The New York Times
Monday, June 21, 1999
EVIDENCE
War-Crimes Experts Comb First Site on List
By IAN FISHER
VELIKA KRUSA, Yugoslavia -- Dressed in masks and white coveralls, forensics experts with the international war-crimes tribunal are collecting evidence in a house here where the bodies of perhaps three dozen Kosovo Albanians lay in charred heaps.
This is the first site to be investigated among the seven believed to be sites of massacres cited in the war-crimes indictment against President Slobodan Milosevic of Yugoslavia and other top Yugoslav leaders. John Bunn, head of the British forensic team here from Scotland Yard, called the site "a high priority."
"There are people there who died pretty horrible deaths," he said, standing down the road from the site, a one-floor farmhouse blocked off from view by plastic crime-scene tape, tanks and German soldiers.
There are perhaps hundreds of places across Kosovo where Albanians were apparently massacred by Serbs over the last two months, and new mass grave sites and bodies are being discovered virtually every day.
War-crimes investigators have frankly conceded that they cannot look into all of them and will concentrate on the sites with the greatest number of dead and those listed in the indictment. "If we went to every site we wouldn't have enough soldiers" to guard them, said Bunn, a detective chief superintendent at Scotland Yard.
That presents the risk that there will be enough interference with some sites that they will be useless for evidence for any war-crimes trial. At the village of Meja, north of here, where witnesses have said 100 or more people were killed, six bodies lying in the open have been moved around since last week, probably by people looking for some sign of identification.
Some Kosovo villagers are returning to their battered homes, some littered with bodies, with a clear eye toward providing evidence to the tribunal. On Sunday, villagers from Senovce disinterred three bodies that they said had been buried in a neighboring town by Serbs.

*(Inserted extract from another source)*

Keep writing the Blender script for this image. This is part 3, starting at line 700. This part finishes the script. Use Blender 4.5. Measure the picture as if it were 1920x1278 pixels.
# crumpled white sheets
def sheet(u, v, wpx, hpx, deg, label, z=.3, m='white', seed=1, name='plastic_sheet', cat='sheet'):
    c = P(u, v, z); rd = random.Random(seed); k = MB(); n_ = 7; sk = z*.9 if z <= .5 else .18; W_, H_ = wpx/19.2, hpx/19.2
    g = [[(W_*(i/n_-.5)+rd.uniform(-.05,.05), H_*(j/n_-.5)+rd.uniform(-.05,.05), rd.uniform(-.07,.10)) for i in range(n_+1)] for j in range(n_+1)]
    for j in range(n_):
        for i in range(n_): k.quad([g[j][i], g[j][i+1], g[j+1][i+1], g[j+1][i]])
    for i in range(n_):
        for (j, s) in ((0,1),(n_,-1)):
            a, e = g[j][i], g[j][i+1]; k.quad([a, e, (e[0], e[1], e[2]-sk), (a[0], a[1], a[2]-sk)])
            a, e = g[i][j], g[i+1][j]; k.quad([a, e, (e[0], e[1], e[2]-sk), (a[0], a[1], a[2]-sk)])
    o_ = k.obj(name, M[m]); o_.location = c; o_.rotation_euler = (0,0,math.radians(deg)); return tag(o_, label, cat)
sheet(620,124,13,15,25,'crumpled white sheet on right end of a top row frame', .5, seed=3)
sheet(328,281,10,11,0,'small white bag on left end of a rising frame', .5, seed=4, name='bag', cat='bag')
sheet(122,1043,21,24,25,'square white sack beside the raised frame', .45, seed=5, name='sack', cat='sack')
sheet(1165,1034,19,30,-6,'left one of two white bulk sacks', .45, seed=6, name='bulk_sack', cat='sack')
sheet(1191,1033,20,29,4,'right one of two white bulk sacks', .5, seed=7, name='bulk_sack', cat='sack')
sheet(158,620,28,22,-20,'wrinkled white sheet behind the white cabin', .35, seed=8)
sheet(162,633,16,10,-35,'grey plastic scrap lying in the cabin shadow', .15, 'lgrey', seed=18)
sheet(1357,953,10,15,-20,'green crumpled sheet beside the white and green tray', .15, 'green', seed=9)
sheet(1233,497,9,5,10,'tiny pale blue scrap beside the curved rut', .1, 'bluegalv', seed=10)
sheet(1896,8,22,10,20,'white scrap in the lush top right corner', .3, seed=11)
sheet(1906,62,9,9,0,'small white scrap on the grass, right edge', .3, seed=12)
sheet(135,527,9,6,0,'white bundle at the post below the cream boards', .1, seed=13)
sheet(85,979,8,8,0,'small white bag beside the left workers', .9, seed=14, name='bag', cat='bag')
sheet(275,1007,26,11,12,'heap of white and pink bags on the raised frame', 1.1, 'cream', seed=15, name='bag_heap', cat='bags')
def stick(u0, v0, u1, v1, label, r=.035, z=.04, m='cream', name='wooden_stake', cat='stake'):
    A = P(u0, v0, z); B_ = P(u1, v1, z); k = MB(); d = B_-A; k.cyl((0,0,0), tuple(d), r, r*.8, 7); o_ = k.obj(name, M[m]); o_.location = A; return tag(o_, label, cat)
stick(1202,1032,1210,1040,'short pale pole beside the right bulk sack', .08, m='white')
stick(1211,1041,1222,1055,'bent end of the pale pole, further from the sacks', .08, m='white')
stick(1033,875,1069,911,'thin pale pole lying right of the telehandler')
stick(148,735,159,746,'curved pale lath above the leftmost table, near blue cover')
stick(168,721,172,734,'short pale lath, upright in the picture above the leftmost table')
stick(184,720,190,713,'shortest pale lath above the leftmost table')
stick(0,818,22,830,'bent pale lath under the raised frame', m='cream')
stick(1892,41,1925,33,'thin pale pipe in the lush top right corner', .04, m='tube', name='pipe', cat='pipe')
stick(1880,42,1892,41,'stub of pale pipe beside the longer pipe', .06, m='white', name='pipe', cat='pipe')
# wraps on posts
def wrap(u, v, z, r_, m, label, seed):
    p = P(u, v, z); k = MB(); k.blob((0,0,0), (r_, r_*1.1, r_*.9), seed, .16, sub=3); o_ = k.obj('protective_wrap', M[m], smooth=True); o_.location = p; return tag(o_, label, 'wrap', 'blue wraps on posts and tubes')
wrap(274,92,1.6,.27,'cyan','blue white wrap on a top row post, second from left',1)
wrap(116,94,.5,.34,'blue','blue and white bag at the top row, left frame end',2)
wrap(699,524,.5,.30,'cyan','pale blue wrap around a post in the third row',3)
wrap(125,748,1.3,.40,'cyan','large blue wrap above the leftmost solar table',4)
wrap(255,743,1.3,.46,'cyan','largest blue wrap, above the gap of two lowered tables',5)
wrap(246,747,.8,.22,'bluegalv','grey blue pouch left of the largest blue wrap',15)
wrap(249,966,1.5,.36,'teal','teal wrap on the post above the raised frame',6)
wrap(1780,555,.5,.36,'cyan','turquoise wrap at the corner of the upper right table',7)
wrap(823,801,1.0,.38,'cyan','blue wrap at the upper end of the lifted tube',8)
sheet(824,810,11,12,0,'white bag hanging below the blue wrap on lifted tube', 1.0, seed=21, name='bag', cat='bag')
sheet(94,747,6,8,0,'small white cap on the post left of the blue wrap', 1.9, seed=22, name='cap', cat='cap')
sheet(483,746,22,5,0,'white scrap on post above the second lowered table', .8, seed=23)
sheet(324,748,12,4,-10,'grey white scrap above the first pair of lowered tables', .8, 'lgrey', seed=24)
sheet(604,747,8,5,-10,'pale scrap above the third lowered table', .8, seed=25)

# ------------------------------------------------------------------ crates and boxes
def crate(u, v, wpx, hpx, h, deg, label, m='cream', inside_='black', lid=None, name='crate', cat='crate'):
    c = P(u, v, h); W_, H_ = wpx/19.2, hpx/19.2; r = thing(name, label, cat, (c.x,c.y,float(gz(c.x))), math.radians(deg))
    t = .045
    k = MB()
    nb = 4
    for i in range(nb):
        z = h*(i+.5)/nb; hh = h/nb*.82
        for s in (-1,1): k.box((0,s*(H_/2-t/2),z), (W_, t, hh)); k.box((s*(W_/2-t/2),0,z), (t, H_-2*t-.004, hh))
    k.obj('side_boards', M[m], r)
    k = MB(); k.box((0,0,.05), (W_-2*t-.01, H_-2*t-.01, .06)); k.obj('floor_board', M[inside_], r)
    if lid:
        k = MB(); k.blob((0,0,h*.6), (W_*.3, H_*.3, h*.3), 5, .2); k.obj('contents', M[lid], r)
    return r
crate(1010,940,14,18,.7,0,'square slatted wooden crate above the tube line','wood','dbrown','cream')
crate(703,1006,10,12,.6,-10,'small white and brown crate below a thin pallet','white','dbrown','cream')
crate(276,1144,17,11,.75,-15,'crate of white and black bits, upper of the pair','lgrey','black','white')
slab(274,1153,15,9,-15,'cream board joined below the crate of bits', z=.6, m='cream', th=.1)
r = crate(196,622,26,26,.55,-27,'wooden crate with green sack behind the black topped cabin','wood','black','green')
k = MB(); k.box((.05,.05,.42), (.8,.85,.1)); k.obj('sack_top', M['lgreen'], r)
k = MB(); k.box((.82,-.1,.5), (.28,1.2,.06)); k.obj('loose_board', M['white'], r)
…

They said that one of the victims, identified as Shaban Krasniqi, a 54-year-old farmer, was tortured -- his ears cut off, his right eye gouged out, teeth knocked from his lower jaw.
Before they reburied him, along with one of the others, on a slope with a broad view, his fellow villagers videotaped the bodies. "It will make it much easier for people, the tribunal, to investigate," said Isuf Krasniqi, 45, the victim's cousin. "That is why we videotaped them."
Evidence of the killings here in Velika Krusa -- Krush-e-Madhe to the Albanians -- which took place on March 25, the day after NATO began bombing Yugoslav targets, was also captured on videotape, which is perhaps another reason why the killings are being investigated early on. The tape, shot by a villager, shows the bodies of at least 17 men.
Audi Duraku, 41, a villager who said he was hiding down a gravel road when the killings took place, said that Serb policemen brought many people -- he did not know how many -- in a truck to the house here on the afternoon of March 25. About 3:30 p.m., he said, nine Serb paramilitary group members in uniforms went into the house. He heard shooting outside in the back, then the house went up in flames.
After hiding for two hours, he said, he went to the house and found two bodies beneath his tractor, which was parked near the house. But he said he did not find blood outside where he heard the shooting, leading him to believe that the Serbs fired into the air and then burned the victims alive.
His family fled to Albania, and he said he will probably not live here anymore. "There is no life here," he said. "You can't live in this village."
There are signs that the Serbs made several attempts to cover up evidence of the killings.
In Postoselo, the village next to Sanovce, Krasniqi said, Serbs dug up 104 bodies, most of them old men who he said were killed on March 31. On Sunday, Krasniqi, who said he helped bury the bodies several days after the killings, stood on one of the empty graves, which lay in two long rows now clumped with dug-up dirt.
"They took these bodies away to wipe out any trace," he said.